For the first round of the "game" all PnP devices listen on this wire and send out simultaneously a sequence of bits to the wire. The allowed bits are either a 1 (positive voltage) or an "open 0" of no voltage (open circuit or tri-state). Each PnP device just starts to sequentially send out its serial number, bit-by-bit, starting with the high-order bit, on this wire. If any device sends a 1, a 1 will be heard on the wire by all other devices. If all devices send an "open 0" nothing will be heard on the wire. The object is to eliminate (by the end of this first round) all but highest serial number device. (Note that all serial numbers are of the same length.)
First consider only the high order bit. If any PnP device sends out a 0 (open 0) but hears a 1, this means that some other PnP device has a higher serial number, so it temporarily drops out of this round and doesn't listen anymore until the round is finished (when a handle is assigned to the winner: the highest serial number). Now the devices still in the game all have the same leading digit (a 1) so we may strip off this digit and consider only the resulting "stripped serial number" for future participation in this round. Then go to the start of this paragraph and repeat until the entire serial number has been examined for each device (see below for the all-0 case).
What happens if the leading digits (of the possibly stripped serial numbers) are all 0? Then an "open 0" is sent on the line and all participants stay in the game. If they all have a leading 0 then this is a tie and the 0's are stripped off just like the 1's were in the above paragraph.
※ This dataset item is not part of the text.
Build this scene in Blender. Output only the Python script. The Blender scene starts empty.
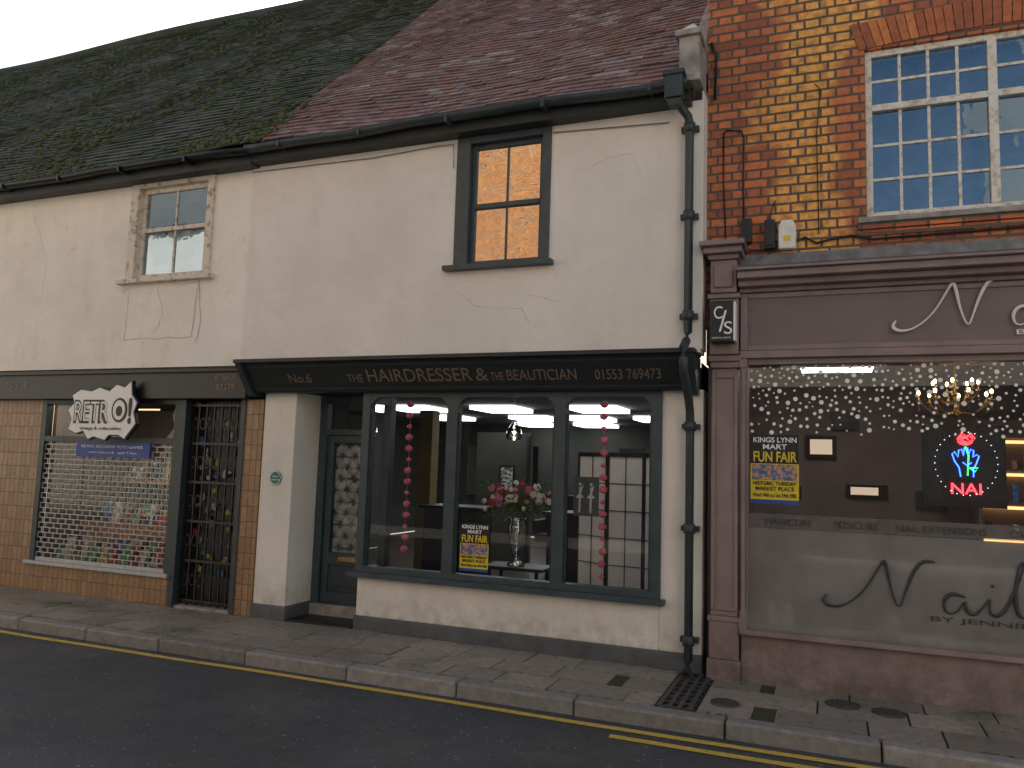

The game then continues as the next digit (of the serial number) is sent out.
At the end of the round (after the low-order bit of the serial number has been sent out by whatever participants remain) only one PnP device with the highest serial number remains. It then gets assigned a handle and drops out of the game permanently. Then all the dropouts from the last round (that don't have a handle yet) reenter the game and a new round begins with one less participant. Eventually, all PnP devices are assigned handles. It's easy to prove that this algorithm works.
Once all handles are assigned, they are used to address each PnP device and send it a configuration as well as to read configuration info from the PnP device. Note that these handles are only used for PnP configuration and are not used for normal communication with the PnP device. When the computer starts up, all of the handles are lost so that the BIOS usually does the isolation process again each time you start your PC.